Considering Bob Dole's sniping about the moral
downfall of contemporary Hollywood, it's
interesting to note that the two most violent
pictures I've seen this year are re-releases: Sam
Peckinpah's The Wild Bunch, and now Luis
Bunuel's 1967 classic Belle De Jour. The
latter is such a dispassionate portrayal of
sadism, masochism, incest, and necrophilia, I
can't even imagine its being equaled by anything
upcoming. Time isn't kind to art intended to
shock, and Belle De Jour's storyline
("Sexually repressed bourgeois housewife gets a
day job as a prostitute? How quaint.") barely
raises an eyebrow these days. But the film itself,
like so much of Bunuel's work, remains a stunner.

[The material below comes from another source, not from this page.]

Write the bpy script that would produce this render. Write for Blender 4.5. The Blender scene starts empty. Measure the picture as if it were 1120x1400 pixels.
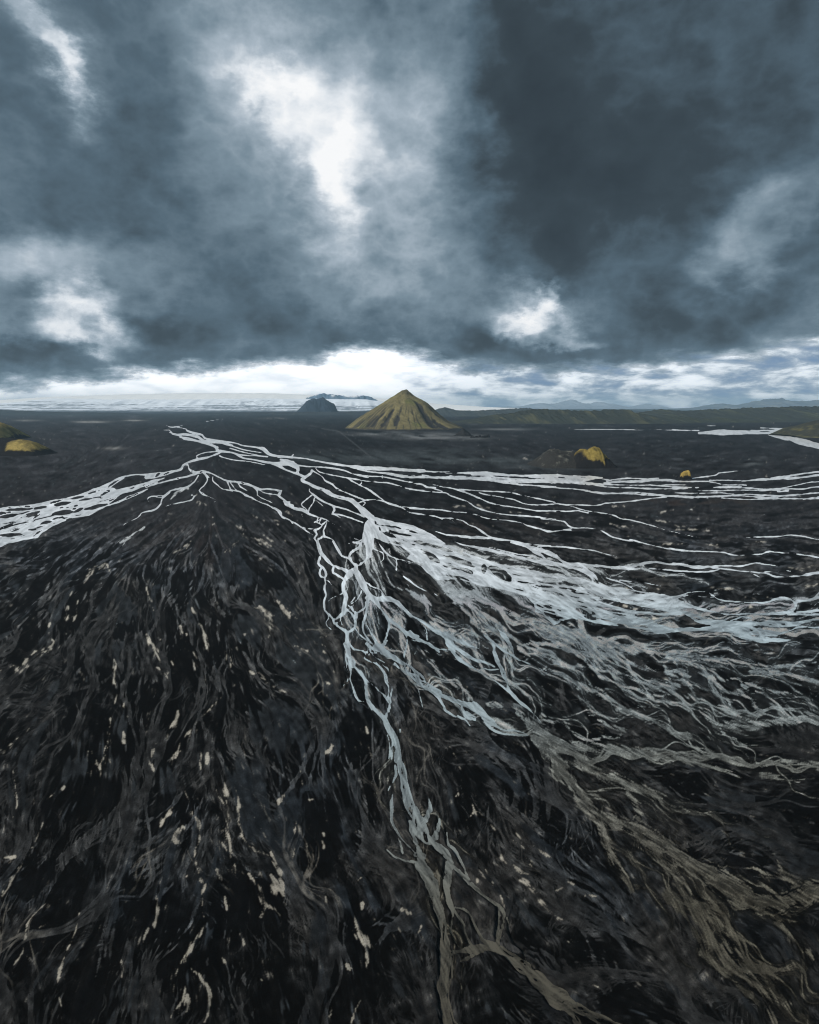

The housewife is Severine Serizy (Catherine
Deneuve), whose erotic life with her husband
Pierre (Jean Sorel) is nonexistent, owing in part
to the anxiety she still feels over sexual abuse
she suffered as a child. Her fantasy life,
however, is vivid. The film opens with an extended
sequence wherein, under Pierre's orders, Severine
is dragged from a coach, whipped, and raped by the
two coachmen. Like all of the sex scenes that
follow, you're free to be aroused or disgusted, to
find humor or horror. Bunuel's camera might as
well be gazing at a flock of sheep, considering
how placidly it takes everything in. Severine
learns an acquaintance earns extra money at a
brothel. At first she's surprised such places
still exist, then insatiably curious. Eventually,
Severine gets a day job at Mme. Anais'
establishment, quickly becoming a favorite with
the customers due to her lack of inhibition. Plot
complications arrive with a young robber Severine
grows attached to, but the film's surprises have
little to do with plot.
Announced as the final film of Bunuel's career
(as was each of his subsequent five), Belle De
Jour isn't a valedictory summation designed to
show off the innovations its creator can claim as
his own-for that I'd turn to the magnificently
incomprehensible Exterminating Angel of
1962-but rather a testament to the perfection and
elegance of the director's craft. Bunuel's
anticlericalism raises its head here and there,
and his politics are much in evidence-this must be
the most class-conscious movie ever made about
prostitutes, and that's saying something-but for
all the taboos being hurdled you're never
distracted by a sense of anger or antagonism.
Bunuel just looked at the world he saw and filmed
it. His genius comes in the way he manages to
convince you that it's your world as well.